• **STORED DATA**

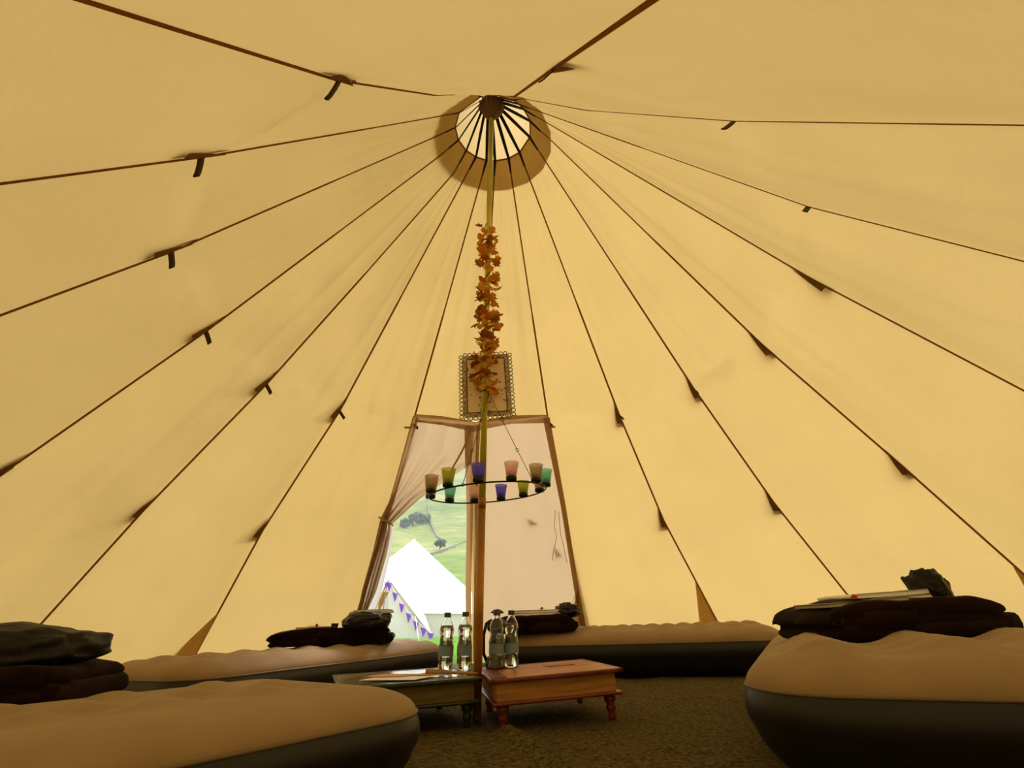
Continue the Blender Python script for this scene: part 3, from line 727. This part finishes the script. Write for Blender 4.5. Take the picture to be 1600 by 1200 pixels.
for a, b in (((-.108, -.173), (.108, -.173)), ((.108, -.173), (.108, .173)), ((.108, .173), (-.108, .173)), ((-.108, .173), (-.108, -.173))): tube(bm, [(a[0], -.004, a[1]), (b[0], -.004, b[1])], .0022, 6)
obj('inner_bead', bm, M_BRASS, sg)
bm = bmesh.new()
def ringlet(bm, x, z, r, t=.0016, n=8): tube(bm, [(x+r*math.cos(2*PI*k/n), 0, z+r*math.sin(2*PI*k/n)) for k in range(n)], t, 5, closed=True)
# pierced band: two staggered rows of ringlets, and an outer scalloped row
for lvl, off, r, st in ((0, .115, .0062, .0125), (1, .126, .0062, .0125)):
    hx, hz = off, off+.065; k = 0
    z = -hz
    while z <= hz+.001:
        for s in (-1, 1): ringlet(bm, s*hx, z+(.006 if lvl else 0), r, .0026)
        z += st
    x = -hx+st
    while x < hx-.004:
        for s in (-1, 1): ringlet(bm, x+(.006 if lvl else 0), s*hz, r, .0026)
        x += st
obj('pierced_border', bm, M_LACE, sg)
bm = bmesh.new()
for c, q in (((-.121, .001, 0), (.022, .002, .382)), ((.121, .001, 0), (.022, .002, .382)), ((0, .001, .186), (.22, .002, .022)), ((0, .001, -.186), (.22, .002, .022))): box(bm, c, q)
obj('border_mesh', bm, M_MESH, sg, smooth=False)
bm = bmesh.new(); hx, hz = .141, .207
n_ = 16
for i in range(n_):
    z = -hz+(i+.5)*2*hz/n_
    for s in (-1, 1): ringlet(bm, s*hx, z, 0.0105, .0024, 10)
for i in range(10):
    x = -hx+.012+(i+.5)*(2*hx-.024)/10
    for s in (-1, 1): ringlet(bm, x, s*hz, 0.0105, .0024, 10)
obj('scalloped_edge', bm, M_BRASS, sg)

# ============================================================ LEAF GARLAND
gl = thing('leaf_garland', (PX, 0, 1.4), label='garland of dried orange-brown leaves wound down the pole', cat='garland')
M_VINE = mat('dry_vine', (.09, .06, .02), .8)
M_DLEAF = []
for i, c in enumerate(((.60, .26, .03), (.42, .15, .02), (.70, .38, .06), (.28, .11, .025))):
    M_DLEAF.append(cloth('dried_leaf_%s' % 'abcd'[i], tuple(x*1.2 for x in c), c, weave=.2, mixf=.4))
bm = bmesh.new(); vine = []
for i in range(120):
    t = i/119; a = t*2*PI*5.5+1; z = .22+t*1.05-.25*.0; vine.append(Vector((.024*math.cos(a), .024*math.sin(a), .1+t*1.17)))
tube(bm, vine, .0028, 6); obj('vine', bm, M_VINE, gl)
leafbm = bmesh.new()
def leaf(bm, p, d, up, sz, mi, curl):
    d = d.normalized(); s = d.cross(up).normalized(); n = s.cross(d)
    out = [(0, 0), (.18, .10), (.10, .38), (.34, .30), (.52, .52), (.60, .24), (.78, .26), (1, 0)]
    cen = [0, .18, .30, .38, .52, .62, .80, 1]
    c = []; L_ = []; R_ = []
    for i, (x, y) in enumerate(out):
        cx = cen[i]; fn = lambda x_, y_: p+d*x_*sz*math.cos(curl*x_)+s*y_*sz+n*(math.sin(curl*x_)*x_*sz*.8+abs(y_)*sz*.45*(1 if curl > 0 else -1))
        c.append(bm.verts.new(fn(cx, 0))); L_.append(bm.verts.new(fn(x, y))); R_.append(bm.verts.new(fn(x, -y)))
    for i in range(7):
        for A in (L_, R_):
            f = bm.faces.new((c[i], c[i+1], A[i+1], A[i]) if A is L_ else (c[i], A[i], A[i+1], c[i+1])); f.material_index = mi
rnd = random.Random(11)
def clump(zc, n, side, spread=.05, sz=(.045, .078)):
    for _ in range(n):
        a = side+rnd.uniform(-1.1, 1.1); a = a if rnd.random() < .65 else -PI/2+rnd.uniform(-.9, .9); z = zc+rnd.uniform(-spread, spread)
        base = Vector((.02*math.cos(a), .02*math.sin(a), z)); d = Vector((math.cos(a), math.sin(a), rnd.uniform(-.7, .6)))
        base += d*rnd.uniform(0, .022)
        leaf(leafbm, base, d, Vector((rnd.uniform(-.6, .6), rnd.uniform(-.6, .6), 1)).normalized(), rnd.uniform(*sz), rnd.choice((0, 0, 1, 2, 2, 3)), rnd.uniform(-1.2, 1.4))
# (height above garland origin, how many, side: 0 = +x, PI = -x)
for z, n, s in ((1.22, 3, PI), (1.13, 7, 0), (1.12, 5, PI), (1.06, 5, -PI/2), (.99, 4, PI), (.955, 3, 0), (.885, 4, PI), (.87, 6, 0), (.80, 6, 0), (.78, 4, PI), (.72, 4, 0), (.69, 6, PI), (.64, 5, -PI/2), (.60, 7, 0), (.56, 5, PI), (.52, 6, 0), (.49, 8, PI), (.44, 8, 0), (.42, 7, PI), (.37, 8, 0), (.34, 7, PI), (.29, 7, -PI/2), (.25, 6, PI), (.28, 5, 0), (.18, 9, PI), (.13, 10, PI), (.08, 9, PI), (.05, 6, 0), (.02, 6, 0), (.03, 7, PI)):
    clump(.12+z*.90, n, s)
solid = leafbm
obj('dried_leaves', solid, M_DLEAF, gl, smooth=False)

# ============================================================ BEDDING AND BAGS
def fbm(v, sc_, seed=0): return noise.fractal(Vector((v.x*sc_+seed, v.y*sc_, v.z*sc_)), 1.0, 2.0, 4)
def folded_blanket(W, D, H, layers, seed=0, taper=0.0):
    """cloth folded back and forth: a thick strip with rounded turns, extruded along y; origin at base centre"""
    g = H/layers; th = g*1.02; pts = []; nz_ = 22
    for l in range(layers):
        z = (l+.5)*g; xs = [(-W/2+W*i/nz_) for i in range(nz_+1)]
        ins = 1-.10*abs(noise.noise(Vector((l*3.3+seed, 0, 0))))-taper*l/layers
        xs = [x*ins for x in xs]
        if l % 2: xs = xs[::-1]
        for x in xs: pts.append(Vector((x, 0, z)))
        if l < layers-1:
            e = pts[-1]; sgn = 1 if e.x > 0 else -1
            for q in range(1, 8):
                a = -PI/2+PI*q/8; pts.append(Vector((e.x+sgn*g*.5*math.cos(a), 0, z+g*.5+g*.5*math.sin(a))))
    n = len(pts); NY = 24; prof_ = []
    for i, p in enumerate(pts):
        t = (pts[min(i+1, n-1)]-pts[max(i-1, 0)]).normalized(); prof_.append((p, Vector((-t.z, 0, t.x))))
    hv = lambda i: th/2*(1-.0*i)
    loop = [p+nn*hv(i) for i, (p, nn) in enumerate(prof_)]
    e, en = prof_[-1]; et = Vector((en.z, 0, -en.x)); loop += [e+en*th/2*math.cos(PI*q/6)+et*th/2*math.sin(PI*q/6) for q in range(1, 6)]
    loop += [p-nn*hv(i) for i, (p, nn) in reversed(list(enumerate(prof_)))]
    b_, bn = prof_[0]; bt_ = Vector((bn.z, 0, -bn.x)); loop += [b_-bn*th/2*math.cos(PI*q/6)-bt_*th/2*math.sin(PI*q/6) for q in range(1, 6)]
    m = len(loop); bm = bmesh.new()
    def P(i, j):
        v = j/(NY-1); q = loop[i].copy(); e_ = abs(v-.5)*2; sh = 1-.35*max(0, (e_-.86)/.14)**2
        ctr = (math.floor(max(0, min(layers-.01, q.z/g)))+.5)*g
        q.z = ctr+(q.z-ctr)*sh; y = (v-.5)*D
        q.y = y*(1+.05*noise.noise(Vector((q.x*3+seed, ctr*40, 0))))
        env = noise.noise(Vector((q.x*4+seed, y*5, 1)))*.016+noise.noise(Vector((q.x*11+seed, y*9, 4)))*.006
        q += Vector((noise.noise(Vector((y*6, ctr*50, seed)))*.014, 0, env*min(1, q.z/H*1.4)))
        if q.z > .6*H: q.z -= .25*H*max(0, abs(q.x/W*2)-.72)/.28*.6
        return q
    Vg = grid(bm, P, m, NY, closed_u=True); A0 = n; off = n+5
    for Rr_, rev in ((Vg[0], False), (Vg[-1], True)):
        for i in range(n-1):
            q = (Rr_[i], Rr_[i+1], Rr_[off+n-2-i], Rr_[off+n-1-i]); bm.faces.new(q if rev else q[::-1])
        for c0, c1 in ((n-1, n+5), (off+n-1, m)):
            ring_ = [Rr_[x % m] for x in range(c0, c1+1)]
            try: bm.faces.new(ring_ if rev else ring_[::-1])
            except ValueError: pass
    return bm
def lump(W, D, H, seed, rough_=.25, sub=5, flat=True):
    bm = bmesh.new(); bmesh.ops.create_icosphere(bm, subdivisions=sub, radius=1)
    for v in bm.verts:
        c = v.co.copy(); p = Vector((abs(c.x)**.75*(1 if c.x > 0 else -1), abs(c.y)**.75*(1 if c.y > 0 else -1), abs(c.z)**.8*(1 if c.z > 0 else -1)))
        n1 = noise.fractal(c*1.3+Vector((seed, 0, 0)), 1.0, 2.0, 3)
        rg = 1-abs(noise.noise(c*2.6+Vector((0, seed, 0))))*1.6
        k = 1+rough_*n1+rough_*.35*rg
        q = Vector((p.x*W/2, p.y*D/2, (p.z*.5+.5)*H if flat else p.z*H/2))*1
        v.co = Vector((q.x*k, q.y*k, q.z*(k if q.z > .1*H else 1)))
    return bm
def towel(W, D, H, layers=2, seed=0):
    bm = bmesh.new()
    for l in range(layers):
        h = H/layers
        def P(i, j):
            a = 2*PI*i/24; cx = W/2*(abs(math.cos(a))**.25)*(1 if math.cos(a) > 0 else -1); cz_ = h/2*(abs(math.sin(a))**.6)*(1 if math.sin(a) > 0 else -1)
            y = (j/10-.5)*D
            return Vector((cx*(1-.05*l), y, cz_+h*(l+.5)+.004*noise.noise(Vector((cx*12+seed, y*10, l)))))
        Vg = grid(bm, P, 24, 11, closed_u=True); bm.faces.new(Vg[0]); bm.faces.new(Vg[-1][::-1])
    return bm
def flower(loc, rz, label):
    t = thing('flower', loc, rz, label, 'flower', 'flowers left on the bedding')
    for k in range(5):
        bm = bmesh.new(); a = 2*PI*k/5; d = Vector((math.cos(a), math.sin(a), .25)); s = Vector((-math.sin(a), math.cos(a), 0))
        q = [Vector((0, 0, .004)), d*.018+s*.010, d*.032+Vector((0, 0, -.004)), d*.018-s*.010]
        vs = [bm.verts.new(x) for x in q]; ws = [bm.verts.new(x+Vector((0, 0, .0015))) for x in q]
        bm.faces.new(vs[::-1]); bm.faces.new(ws)
        for i in range(4): bm.faces.new((vs[i], vs[(i+1) % 4], ws[(i+1) % 4], ws[i]))
        obj('petal', bm, M_PINK if k % 2 else M_RED, t)
    bm = bmesh.new(); lathe(bm, [(.004, 0), (.010, .005), (.010, .013), (.003, .019)], 12); obj('flower_centre', bm, M_RED, t)
    bm = bmesh.new(); tube(bm, [(0, 0, .004), (-.03, .006, .004), (-.055, .0, .003)], .0018, 6); obj('stem', bm, M_LEAFG, t)
    return t
def book(W, D, H, loc, rz, label, tiltx=0.0):
    t = thing('booklet', loc, rz, label, 'book', tilt=True); t.rotation_euler.y += tiltx
    bm = bmesh.new(); box(bm, (0, 0, H/2), (W*.97, D*.97, H*.7)); obj('pages', bm, M_PAPER, t, smooth=False)
    bm = bmesh.new(); box(bm, (0, 0, H*.93), (W, D, H*.14)); box(bm, (0, 0, H*.07), (W, D, H*.14)); obj('cover', bm, mat('dull_cover', (.10, .07, .04), .6), t, smooth=False)
    return t
def place(bm, name, m, loc, rz, label, cat, group=None, ry=0):
    o = obj(name, bm, m); M4 = Matrix.Translation(loc) @ TILT @ Matrix.Rotation(rz, 4, 'Z') @ Matrix.Rotation(ry, 4, 'Y')
    o.location, o.rotation_euler = M4.to_translation(), M4.to_euler(); return tag(o, label, cat, group)
def P3(x, y, h): return Vector((x, y, gz(x)+h))
GB = 'folded blankets on the airbeds'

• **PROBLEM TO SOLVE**
Leave out the pictures. Transcribe only the lines above, from the first through the one that contains "obj('scalloped_edge', bm, M_BRASS, sg)".

• **OUTPUT FOR THIS TASK**
Continue the Blender Python script for this scene: part 3, from line 727. This part finishes the script. Write for Blender 4.5. Take the picture to be 1600 by 1200 pixels.
for a, b in (((-.108, -.173), (.108, -.173)), ((.108, -.173), (.108, .173)), ((.108, .173), (-.108, .173)), ((-.108, .173), (-.108, -.173))): tube(bm, [(a[0], -.004, a[1]), (b[0], -.004, b[1])], .0022, 6)
obj('inner_bead', bm, M_BRASS, sg)
bm = bmesh.new()
def ringlet(bm, x, z, r, t=.0016, n=8): tube(bm, [(x+r*math.cos(2*PI*k/n), 0, z+r*math.sin(2*PI*k/n)) for k in range(n)], t, 5, closed=True)
# pierced band: two staggered rows of ringlets, and an outer scalloped row
for lvl, off, r, st in ((0, .115, .0062, .0125), (1, .126, .0062, .0125)):
    hx, hz = off, off+.065; k = 0
    z = -hz
    while z <= hz+.001:
        for s in (-1, 1): ringlet(bm, s*hx, z+(.006 if lvl else 0), r, .0026)
        z += st
    x = -hx+st
    while x < hx-.004:
        for s in (-1, 1): ringlet(bm, x+(.006 if lvl else 0), s*hz, r, .0026)
        x += st
obj('pierced_border', bm, M_LACE, sg)
bm = bmesh.new()
for c, q in (((-.121, .001, 0), (.022, .002, .382)), ((.121, .001, 0), (.022, .002, .382)), ((0, .001, .186), (.22, .002, .022)), ((0, .001, -.186), (.22, .002, .022))): box(bm, c, q)
obj('border_mesh', bm, M_MESH, sg, smooth=False)
bm = bmesh.new(); hx, hz = .141, .207
n_ = 16
for i in range(n_):
    z = -hz+(i+.5)*2*hz/n_
    for s in (-1, 1): ringlet(bm, s*hx, z, 0.0105, .0024, 10)
for i in range(10):
    x = -hx+.012+(i+.5)*(2*hx-.024)/10
    for s in (-1, 1): ringlet(bm, x, s*hz, 0.0105, .0024, 10)
obj('scalloped_edge', bm, M_BRASS, sg)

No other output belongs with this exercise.